### DATA SEGMENT
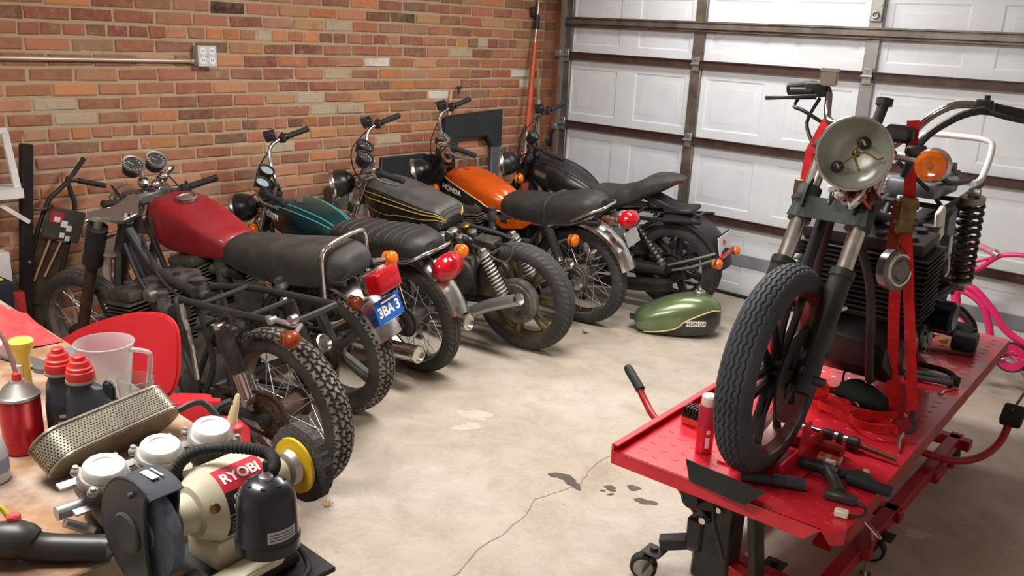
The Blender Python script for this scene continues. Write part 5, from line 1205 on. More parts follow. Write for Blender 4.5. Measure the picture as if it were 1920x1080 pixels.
for k_, (dx, dy, w_, h_, ph) in enumerate(((-.1, .02, .09, .05, 0), (.02, -.02, .12, .04, 1), (.0, .08, .15, .05, 2), (.1, -.06, .08, .045, 3), (-.16, .06, .06, .05, 4))):
    P_ = [(dx + w_ * cos(t), dy + h_ * sin(t) + .01 * sin(3 * t + ph), .008 + .006 * k_ + .014 * (1 + sin(2 * t + ph)) / 2) for t in [2 * PI * i / 18 * .93 for i in range(19)]]
    ribbon(MB(), P_, .026, (0, 0, 1), .002, 3).build('strap_loop', STRAP, cl)
put('wire_hook', 'white coated wire hook lying beside strap on lift table', 'hook', MB().tube([(-.05, -.02, .006), (-.03, .0, .012), (.0, .03, .016), (.035, .035, .012), (.04, .02, .006)], .005, 8, 4), WHITEP, (3.735, -2.67, ZD), .9)
cp = thing('clamp_tool', 'grey pair of long-jawed grips lying at back of lift table', 'pliers', None); cp.matrix_world = at(3.685, -2.2, ZD, .25)
MB().tube([(-.09, .012, .02), (-.02, .02, .022), (.08, .012, .02)], [.01, .012, .013], 10, 4).tube([(-.09, -.02, .014), (0, -.016, .016), (.08, -.004, .016)], [.014, .01, .014], 10, 4).build('jaw', mat('grey tool steel', srgb(104, 104, 108), .4, .8), cp)
MB().lathe([(0, .018), (.03, .022), (.035, .016)], (.085, .02, .0), (0, 0, 1), 16).tube([(.09, .03, .02), (.07, .09, .02), (.02, .13, .018), (-.12, .16, .014)], .011, 10, 4).build('handle', RUBBER, cp)
put('ring_spanner', 'small bright spanner by right edge of lift table', 'spanner', MB().bar((-.04, 0, .004), (.04, 0, .004), .008, .004).torus((.046, 0, .004), (0, 0, 1), .009, .003, 14, 6).torus((-.046, 0, .004), (0, 0, 1), .008, .003, 14, 6), CHROME, (3.765, -2.24, ZD), 1.3)
gn = thing('heat_gun', 'dark green and black power tool with yellow button on back of lift table', 'power tool', None); gn.matrix_world = at(3.6, -1.62, ZD, -.15)
MB().tube([(-.12, .02, .06), (.02, .02, .06), (.06, .02, .05)], [.03, .036, .034], 14, 3).build('tool_body', mat('dark green plastic', (.03, .045, .035), .5), gn)
MB().box((.06, -.03, .035), (.1, .11, .07), Matrix.Rotation(.3, 3, 'Z'), .015, 2).build('battery_pack', mat('black tool plastic', (.02, .02, .024), .5), gn)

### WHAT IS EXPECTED
Give the material again exactly as it is, but keep the pictures out.

### FINISHED ANSWER
The Blender Python script for this scene continues. Write part 5, from line 1205 on. More parts follow. Write for Blender 4.5. Measure the picture as if it were 1920x1080 pixels.
for k_, (dx, dy, w_, h_, ph) in enumerate(((-.1, .02, .09, .05, 0), (.02, -.02, .12, .04, 1), (.0, .08, .15, .05, 2), (.1, -.06, .08, .045, 3), (-.16, .06, .06, .05, 4))):
    P_ = [(dx + w_ * cos(t), dy + h_ * sin(t) + .01 * sin(3 * t + ph), .008 + .006 * k_ + .014 * (1 + sin(2 * t + ph)) / 2) for t in [2 * PI * i / 18 * .93 for i in range(19)]]
    ribbon(MB(), P_, .026, (0, 0, 1), .002, 3).build('strap_loop', STRAP, cl)
put('wire_hook', 'white coated wire hook lying beside strap on lift table', 'hook', MB().tube([(-.05, -.02, .006), (-.03, .0, .012), (.0, .03, .016), (.035, .035, .012), (.04, .02, .006)], .005, 8, 4), WHITEP, (3.735, -2.67, ZD), .9)
cp = thing('clamp_tool', 'grey pair of long-jawed grips lying at back of lift table', 'pliers', None); cp.matrix_world = at(3.685, -2.2, ZD, .25)
MB().tube([(-.09, .012, .02), (-.02, .02, .022), (.08, .012, .02)], [.01, .012, .013], 10, 4).tube([(-.09, -.02, .014), (0, -.016, .016), (.08, -.004, .016)], [.014, .01, .014], 10, 4).build('jaw', mat('grey tool steel', srgb(104, 104, 108), .4, .8), cp)
MB().lathe([(0, .018), (.03, .022), (.035, .016)], (.085, .02, .0), (0, 0, 1), 16).tube([(.09, .03, .02), (.07, .09, .02), (.02, .13, .018), (-.12, .16, .014)], .011, 10, 4).build('handle', RUBBER, cp)
put('ring_spanner', 'small bright spanner by right edge of lift table', 'spanner', MB().bar((-.04, 0, .004), (.04, 0, .004), .008, .004).torus((.046, 0, .004), (0, 0, 1), .009, .003, 14, 6).torus((-.046, 0, .004), (0, 0, 1), .008, .003, 14, 6), CHROME, (3.765, -2.24, ZD), 1.3)
gn = thing('heat_gun', 'dark green and black power tool with yellow button on back of lift table', 'power tool', None); gn.matrix_world = at(3.6, -1.62, ZD, -.15)
MB().tube([(-.12, .02, .06), (.02, .02, .06), (.06, .02, .05)], [.03, .036, .034], 14, 3).build('tool_body', mat('dark green plastic', (.03, .045, .035), .5), gn)
MB().box((.06, -.03, .035), (.1, .11, .07), Matrix.Rotation(.3, 3, 'Z'), .015, 2).build('battery_pack', mat('black tool plastic', (.02, .02, .024), .5), gn)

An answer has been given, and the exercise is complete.